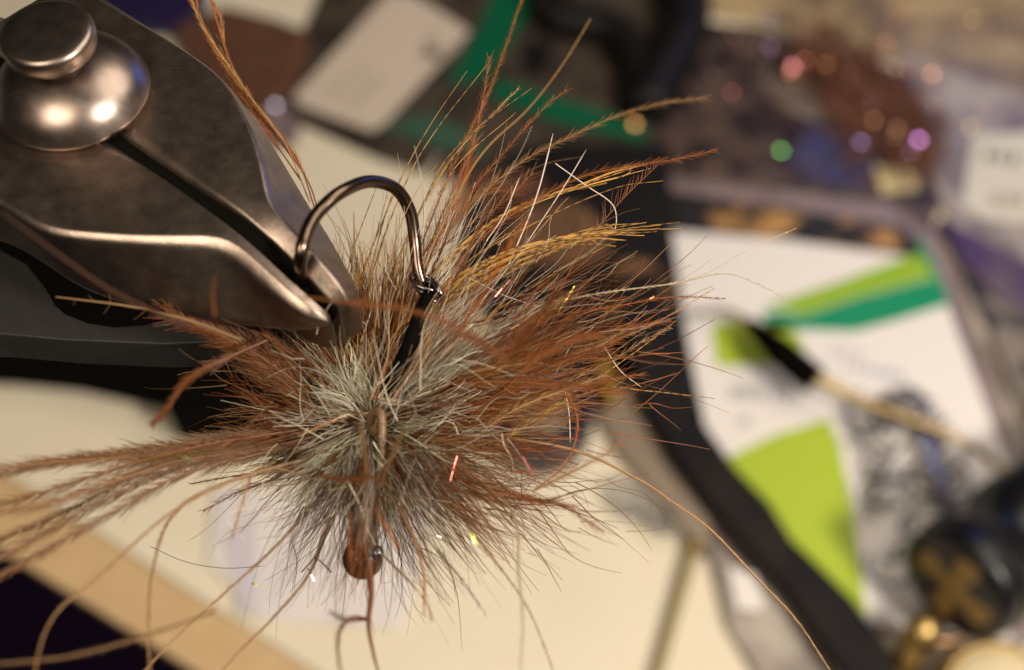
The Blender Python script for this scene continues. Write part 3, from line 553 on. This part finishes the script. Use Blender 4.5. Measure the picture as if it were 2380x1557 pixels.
FLs = [(940, 712, 975, 735, SV), (985, 855, 1022, 880, SV), (1042, 840, 1046, 872, SV), (965, 760, 1000, 775, OR), (1030, 730, 1042, 752, PK), (1190, 745, 1240, 690, PK), (1245, 760, 1265, 725, YL), (1290, 735, 1335, 665, YL),
       (505, 1045, 530, 1028, OR), (700, 1080, 720, 1072, YL), (1045, 1120, 1062, 1060, PK), (1062, 1090, 1072, 1050, PK), (1215, 1060, 1245, 1120, PK), (1090, 1235, 1102, 1262, YL), (1100, 1240, 1108, 1268, YL), (1130, 1185, 1150, 1183, YL),
       (1060, 1240, 1078, 1250, PK), (1015, 1245, 1035, 1252, SV), (700, 1330, 735, 1290, PK), (715, 1320, 730, 1350, PK), (740, 1300, 770, 1330, PK), (585, 1355, 598, 1362, YL), (690, 960, 704, 952, YL), (690, 985, 700, 990, YL),
       (660, 930, 672, 905, GN), (430, 1060, 445, 1072, GN), (395, 1056, 425, 1066, GN*.5), (1010, 975, 1018, 965, YL), (950, 970, 965, 955, YL), (848, 860, 855, 820, YL), (830, 870, 838, 830, YL), (1340, 440, 1410, 425, GOLD*1.5),
       (610, 1090, 640, 1070, YL), (760, 1140, 815, 1128, YL), (1500, 700, 1520, 690, OR), (1060, 820, 1080, 770, SV), (900, 870, 915, 830, GOLD*1.4), (1150, 690, 1185, 650, PK), (770, 1180, 765, 1230, YL)]
for x0, y0, x1, y1, c_ in FLs:
    d = 8.9 if y0 < 1000 else 8.5
    if x0 < 460: d = 8.0
    a = P(x0, y0, d); b = P(x1, y1, d); mid = (a+b)/2; vw = VIEW(mid); lv = KEY-mid; lv /= np.linalg.norm(lv); hv = vw+lv; hv /= np.linalg.norm(hv)
    hv = hv+rng.normal(size=3)*.3; t_ = b-a; sd = np.cross(t_, hv); sd *= px(1.8, d)/np.linalg.norm(sd); nn = np.cross(sd, t_); nn *= px(.5, d)/np.linalg.norm(nn)
    v = np.array([a-sd, a+sd, mid+sd+nn*3, mid-sd+nn*3, b+sd, b-sd]); v = np.vstack([v, v-nn])
    f = [(0, 1, 2, 3), (3, 2, 4, 5), (9, 8, 7, 6), (11, 10, 8, 9), (0, 3, 9, 6), (3, 5, 11, 9), (1, 7, 8, 2), (2, 8, 10, 4), (0, 6, 7, 1), (5, 4, 10, 11)]
    fast_mesh('flash_strip', v, np.array(f), np.tile(np.clip(c_, 0, 1), (12, 1)), M['flash'], fly, False)

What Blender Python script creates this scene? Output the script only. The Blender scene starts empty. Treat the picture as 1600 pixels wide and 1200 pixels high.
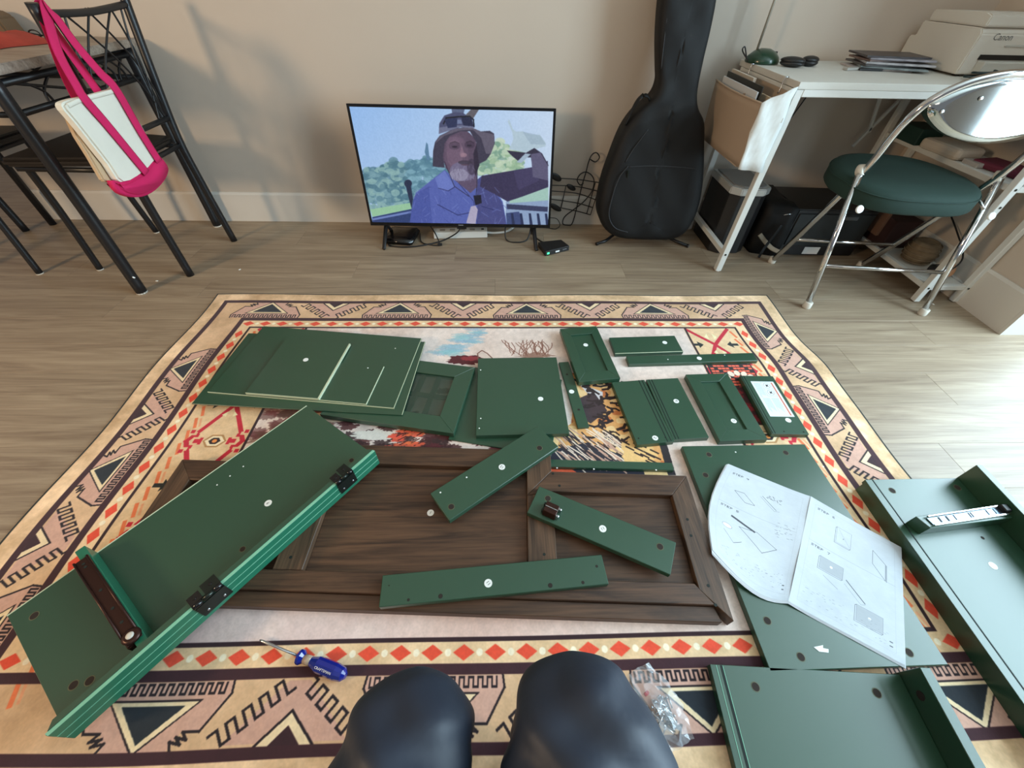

PROBLEM STATEMENT » Return the material exactly as given, apart from the pictures.

WRITTEN ANSWER »
The Blender Python script for this scene continues. Write part 3, from line 553 on. This part finishes the script. Use Blender 4.5. Measure the picture as if it were 2380x1557 pixels.
FLs = [(940, 712, 975, 735, SV), (985, 855, 1022, 880, SV), (1042, 840, 1046, 872, SV), (965, 760, 1000, 775, OR), (1030, 730, 1042, 752, PK), (1190, 745, 1240, 690, PK), (1245, 760, 1265, 725, YL), (1290, 735, 1335, 665, YL),
       (505, 1045, 530, 1028, OR), (700, 1080, 720, 1072, YL), (1045, 1120, 1062, 1060, PK), (1062, 1090, 1072, 1050, PK), (1215, 1060, 1245, 1120, PK), (1090, 1235, 1102, 1262, YL), (1100, 1240, 1108, 1268, YL), (1130, 1185, 1150, 1183, YL),
       (1060, 1240, 1078, 1250, PK), (1015, 1245, 1035, 1252, SV), (700, 1330, 735, 1290, PK), (715, 1320, 730, 1350, PK), (740, 1300, 770, 1330, PK), (585, 1355, 598, 1362, YL), (690, 960, 704, 952, YL), (690, 985, 700, 990, YL),
       (660, 930, 672, 905, GN), (430, 1060, 445, 1072, GN), (395, 1056, 425, 1066, GN*.5), (1010, 975, 1018, 965, YL), (950, 970, 965, 955, YL), (848, 860, 855, 820, YL), (830, 870, 838, 830, YL), (1340, 440, 1410, 425, GOLD*1.5),
       (610, 1090, 640, 1070, YL), (760, 1140, 815, 1128, YL), (1500, 700, 1520, 690, OR), (1060, 820, 1080, 770, SV), (900, 870, 915, 830, GOLD*1.4), (1150, 690, 1185, 650, PK), (770, 1180, 765, 1230, YL)]
for x0, y0, x1, y1, c_ in FLs:
    d = 8.9 if y0 < 1000 else 8.5
    if x0 < 460: d = 8.0
    a = P(x0, y0, d); b = P(x1, y1, d); mid = (a+b)/2; vw = VIEW(mid); lv = KEY-mid; lv /= np.linalg.norm(lv); hv = vw+lv; hv /= np.linalg.norm(hv)
    hv = hv+rng.normal(size=3)*.3; t_ = b-a; sd = np.cross(t_, hv); sd *= px(1.8, d)/np.linalg.norm(sd); nn = np.cross(sd, t_); nn *= px(.5, d)/np.linalg.norm(nn)
    v = np.array([a-sd, a+sd, mid+sd+nn*3, mid-sd+nn*3, b+sd, b-sd]); v = np.vstack([v, v-nn])
    f = [(0, 1, 2, 3), (3, 2, 4, 5), (9, 8, 7, 6), (11, 10, 8, 9), (0, 3, 9, 6), (3, 5, 11, 9), (1, 7, 8, 2), (2, 8, 10, 4), (0, 6, 7, 1), (5, 4, 10, 11)]
    fast_mesh('flash_strip', v, np.array(f), np.tile(np.clip(c_, 0, 1), (12, 1)), M['flash'], fly, False)

What Blender Python script creates this scene? Output the script only. The Blender scene starts empty. Treat the picture as 1600 pixels wide and 1200 pixels high.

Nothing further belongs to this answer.